Oleh: Drs. I Nyoman Parnama Ricor.

Dalam kancah kesenirupaan kata “kreatif” senantiasa menjadi tuntutan pelakunya. Tujuannya bermacam-macam, seperti kebebasan ekspresi, penemuan baru, peningkatan kualitas karya, pencarian diri, bahkan politik, ekonomi, dll. Maka dari itu dalam perguruan tinggi seni di Indonesia diselipkan mata kuliah “Eksperimen Kreatif”. Seni Rupa ITB telah  melaksanakan kuliah ini tahun 70 an. Hasil karya yang muncul banyak ditunjukkan oleh seniman patung Drs. G. Sidharta  Soegijo dengan karya-karya yang mempergunakan beragam media dan hasilnya sangat mengagumkan (Rizki A.Z. 1997: 4).  Perkembangan selanjutnya pada perguruan tinggi seni lainnya juga melengkapi kurikulumnya dengan Mata Kuliah Eksperimen Kreatif seperti FSRD ISI Denpasar.

Terkait dengan hal diatas para seniman dan perajin hendaknya mempunyai keselarasan visi dengan misi yang berbeda sesuai media yang dipakai. Hasil yang diharapkan dapat menjadi sumber inspirasi yang menyeimbangkan dan melestarikan alam.
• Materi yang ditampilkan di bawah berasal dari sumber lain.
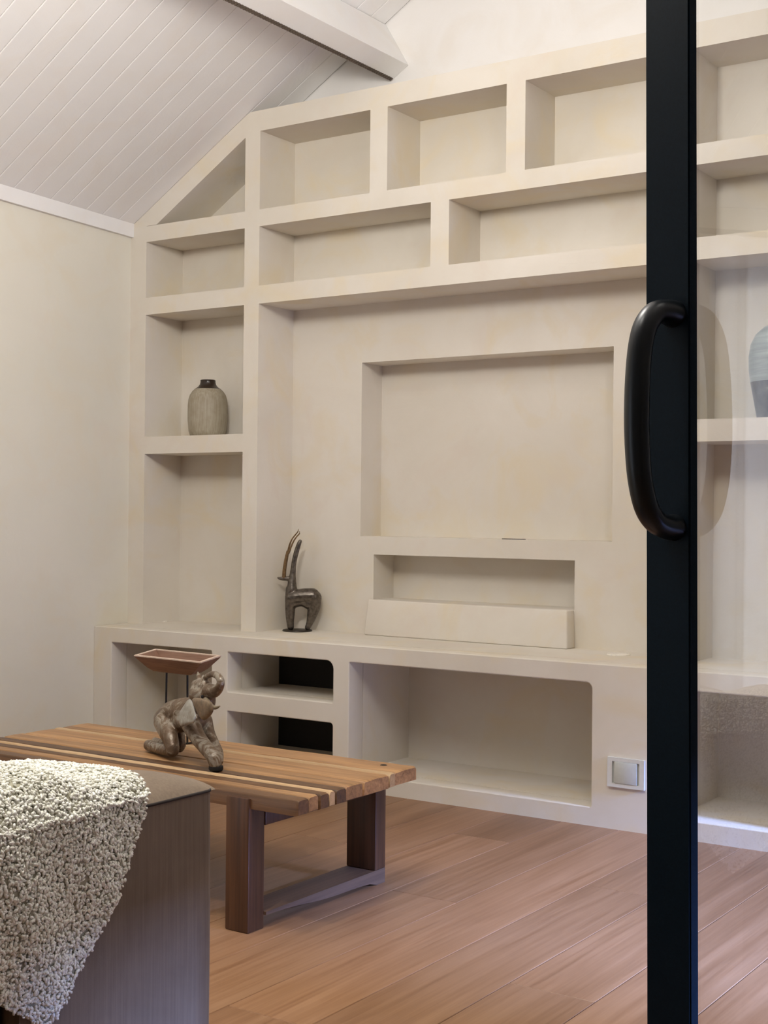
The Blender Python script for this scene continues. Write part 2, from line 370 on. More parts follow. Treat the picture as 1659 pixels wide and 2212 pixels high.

Desa Batubulan Kabupaten Gianyar yang dekat dengan Kota Denpasar merupakan jalur wisata yang terkenal dengan pergelaran tari barong yang disuguhkan kepada wisatan asing di Bali. Hampir setiap hari ada pementasan tari barong di desa ini. Desa ini juga dikenal masyarakat luas sebagai pembuat seni kerajinan patung dari bahan batu padas dan batu hitam. Berbagai bentuk dan ukuran produk kerajinan patung dengan mudah dapat dilihat di sepanjang jalan di Desa Batubulan.  Kedua profesi di atas seolah telah menjadi trade mark penduduk dan desa Batubulan.
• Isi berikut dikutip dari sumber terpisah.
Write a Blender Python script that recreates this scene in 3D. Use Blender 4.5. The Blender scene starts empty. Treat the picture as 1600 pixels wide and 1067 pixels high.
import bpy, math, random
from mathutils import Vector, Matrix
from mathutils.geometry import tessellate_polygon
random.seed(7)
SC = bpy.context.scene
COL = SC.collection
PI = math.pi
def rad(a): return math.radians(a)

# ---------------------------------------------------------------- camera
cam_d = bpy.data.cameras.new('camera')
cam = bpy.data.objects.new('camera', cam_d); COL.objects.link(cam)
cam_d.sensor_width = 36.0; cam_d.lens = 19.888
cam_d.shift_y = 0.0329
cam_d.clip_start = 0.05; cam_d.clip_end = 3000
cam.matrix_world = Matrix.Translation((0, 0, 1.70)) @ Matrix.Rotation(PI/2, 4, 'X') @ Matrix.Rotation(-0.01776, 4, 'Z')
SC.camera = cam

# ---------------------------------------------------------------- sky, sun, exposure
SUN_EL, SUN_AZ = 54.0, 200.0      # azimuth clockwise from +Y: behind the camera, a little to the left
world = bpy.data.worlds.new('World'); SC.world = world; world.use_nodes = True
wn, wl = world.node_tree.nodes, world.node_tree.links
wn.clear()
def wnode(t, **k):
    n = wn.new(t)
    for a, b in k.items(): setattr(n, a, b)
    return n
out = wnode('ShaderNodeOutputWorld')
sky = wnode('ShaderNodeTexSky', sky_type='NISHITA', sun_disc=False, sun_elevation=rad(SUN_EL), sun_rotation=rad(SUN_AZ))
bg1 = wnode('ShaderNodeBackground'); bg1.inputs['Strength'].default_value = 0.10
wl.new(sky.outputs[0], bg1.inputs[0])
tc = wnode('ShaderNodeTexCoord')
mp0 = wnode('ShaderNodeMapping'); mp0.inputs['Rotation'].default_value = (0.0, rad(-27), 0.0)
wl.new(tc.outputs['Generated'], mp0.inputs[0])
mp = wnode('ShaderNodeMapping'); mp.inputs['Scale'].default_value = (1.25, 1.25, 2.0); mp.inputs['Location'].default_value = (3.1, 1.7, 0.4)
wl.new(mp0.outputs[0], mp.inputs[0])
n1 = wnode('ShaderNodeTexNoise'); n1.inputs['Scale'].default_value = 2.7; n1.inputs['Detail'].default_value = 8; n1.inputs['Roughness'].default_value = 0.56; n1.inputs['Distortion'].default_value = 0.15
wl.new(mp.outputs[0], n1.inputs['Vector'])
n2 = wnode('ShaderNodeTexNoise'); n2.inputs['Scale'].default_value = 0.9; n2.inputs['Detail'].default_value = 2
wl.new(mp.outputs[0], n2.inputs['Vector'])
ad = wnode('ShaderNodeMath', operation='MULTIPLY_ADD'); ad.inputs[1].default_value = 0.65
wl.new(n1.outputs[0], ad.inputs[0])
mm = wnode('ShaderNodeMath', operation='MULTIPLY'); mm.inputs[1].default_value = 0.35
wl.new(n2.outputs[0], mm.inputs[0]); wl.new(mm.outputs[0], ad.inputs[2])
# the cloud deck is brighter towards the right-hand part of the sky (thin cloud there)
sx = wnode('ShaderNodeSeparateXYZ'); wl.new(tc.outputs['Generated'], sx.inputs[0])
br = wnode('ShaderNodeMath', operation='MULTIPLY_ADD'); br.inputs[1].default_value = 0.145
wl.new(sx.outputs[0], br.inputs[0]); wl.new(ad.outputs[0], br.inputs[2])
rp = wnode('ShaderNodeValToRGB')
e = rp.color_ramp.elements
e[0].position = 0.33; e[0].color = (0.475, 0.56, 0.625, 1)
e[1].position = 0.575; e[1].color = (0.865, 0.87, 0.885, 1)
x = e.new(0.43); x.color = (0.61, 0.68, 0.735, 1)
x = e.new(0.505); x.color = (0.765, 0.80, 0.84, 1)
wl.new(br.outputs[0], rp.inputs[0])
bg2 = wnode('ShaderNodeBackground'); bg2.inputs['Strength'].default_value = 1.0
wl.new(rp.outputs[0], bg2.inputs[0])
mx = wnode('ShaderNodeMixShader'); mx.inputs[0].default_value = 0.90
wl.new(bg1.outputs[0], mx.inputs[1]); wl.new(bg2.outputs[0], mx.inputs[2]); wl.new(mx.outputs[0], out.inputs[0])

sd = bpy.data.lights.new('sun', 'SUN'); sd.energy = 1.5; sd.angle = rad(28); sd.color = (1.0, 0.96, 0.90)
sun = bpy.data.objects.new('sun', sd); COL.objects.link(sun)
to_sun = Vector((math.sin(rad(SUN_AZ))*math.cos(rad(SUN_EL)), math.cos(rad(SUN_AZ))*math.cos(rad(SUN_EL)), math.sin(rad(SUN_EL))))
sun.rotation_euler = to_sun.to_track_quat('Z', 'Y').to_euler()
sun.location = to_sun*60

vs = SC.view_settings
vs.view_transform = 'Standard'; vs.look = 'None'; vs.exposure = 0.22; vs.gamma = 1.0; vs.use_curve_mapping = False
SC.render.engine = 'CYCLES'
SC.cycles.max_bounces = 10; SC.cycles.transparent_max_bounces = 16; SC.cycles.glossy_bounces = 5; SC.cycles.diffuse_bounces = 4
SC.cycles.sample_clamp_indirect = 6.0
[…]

Dari pengamatan peneliti, beberapa tahun terakhir ini terlihat ada perubahan yang terjadi pada pembuatan patung tersebut. Para perajin patung mendaur ulang kembali serpihan-serpihan batu padas sisa pahatan. Kreatifitas perajin dalam memanfaatkan kembali sisa-sisa hasil pahatan merupakan langkah yang perlu dihargai karena mereka akhirnya dapat menekan harga pembelian bahan baku. Dengan harga bahan baku yang relatif lebih murah dari batu padas asli maka produk akhirnya dapat dijual lebih murah sehingga bisa lebih bersaing dengan produk sejenis.

Pemanfaatan kembali (daur ulang) limbah batu padas ini memberi dampak positif terhadap lingkungan pekerja. Karena bahan ini dianggap beban di tempat kerja, maka banyak perajin patung menjualnya sebagai bahan campuran pembuatan tanah liat genteng dengan harga murah. Namun sekarang hal tersebut tidak terjadi lagi. Proses daur ulang membawa dampak yang positif terhadap lingkungan dan kesejahtraan perajin.
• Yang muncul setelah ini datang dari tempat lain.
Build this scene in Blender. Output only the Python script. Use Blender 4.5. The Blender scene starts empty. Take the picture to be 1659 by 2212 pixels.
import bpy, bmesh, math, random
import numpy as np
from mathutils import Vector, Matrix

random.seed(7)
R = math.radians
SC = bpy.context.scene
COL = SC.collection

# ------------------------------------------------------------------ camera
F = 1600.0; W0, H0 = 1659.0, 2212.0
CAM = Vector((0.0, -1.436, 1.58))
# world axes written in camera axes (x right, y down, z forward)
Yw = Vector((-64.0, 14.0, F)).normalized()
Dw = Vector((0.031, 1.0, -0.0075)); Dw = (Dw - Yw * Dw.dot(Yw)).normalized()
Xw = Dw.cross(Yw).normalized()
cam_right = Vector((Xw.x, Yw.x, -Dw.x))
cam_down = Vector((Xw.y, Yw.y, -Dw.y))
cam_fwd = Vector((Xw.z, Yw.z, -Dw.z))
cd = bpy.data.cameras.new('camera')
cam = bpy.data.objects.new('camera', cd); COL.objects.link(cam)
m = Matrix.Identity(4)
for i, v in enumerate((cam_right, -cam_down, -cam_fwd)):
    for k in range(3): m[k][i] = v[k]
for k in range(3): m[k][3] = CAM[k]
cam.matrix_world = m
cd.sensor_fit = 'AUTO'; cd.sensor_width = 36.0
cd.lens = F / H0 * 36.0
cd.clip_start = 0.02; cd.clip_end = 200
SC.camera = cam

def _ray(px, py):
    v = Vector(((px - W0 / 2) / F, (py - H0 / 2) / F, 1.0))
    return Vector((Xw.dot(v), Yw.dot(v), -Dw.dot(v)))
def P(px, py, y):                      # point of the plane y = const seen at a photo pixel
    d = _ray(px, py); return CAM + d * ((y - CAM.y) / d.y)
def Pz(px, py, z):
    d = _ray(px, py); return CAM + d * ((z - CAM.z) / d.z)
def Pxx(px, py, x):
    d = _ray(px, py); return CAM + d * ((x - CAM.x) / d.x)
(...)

Bertolak dari paparan di atas penulis akhirnya meneliti bagaimana proses daur ulang limbah batu padas tersebut sehingga dapat dipergunakan sebagai bahan baku benda kerajinan seperti patung dan benda kerajinan lainnya. Disamping itu penulis ingin melihat bagaimana daya saing benda kerajinan ini  yang terbuat dari bahan baku daur ulang dengan benda kerajinan yang terbuat dari batu padas asli (tanpa daur ulang).

Pengertian Seni Patung

Karya seni patung dapat digolongkan menjadi dua yaitu seni patung sebagai media ekpresi jiwa siseniman patung, bentuknya bisa realis sampai ke abstrak. Seni patung untuk seni, sifatnya indivual. Kedua seni patung sebagai media kerajinan yang tujuannya untuk komsumsi pasar, dibuat oleh perajin, karyanya dapat digandakan, pembuatannya merupakan tuntutan pasar. Maka dari itu wujud visualnya merupakan cerminan kebutuhan pasar.  Selain pemilahan di atas jenis patung juga dapat dilihat dari jenis bahan yang digunakan, bentuk, fungsi dan sebagainya.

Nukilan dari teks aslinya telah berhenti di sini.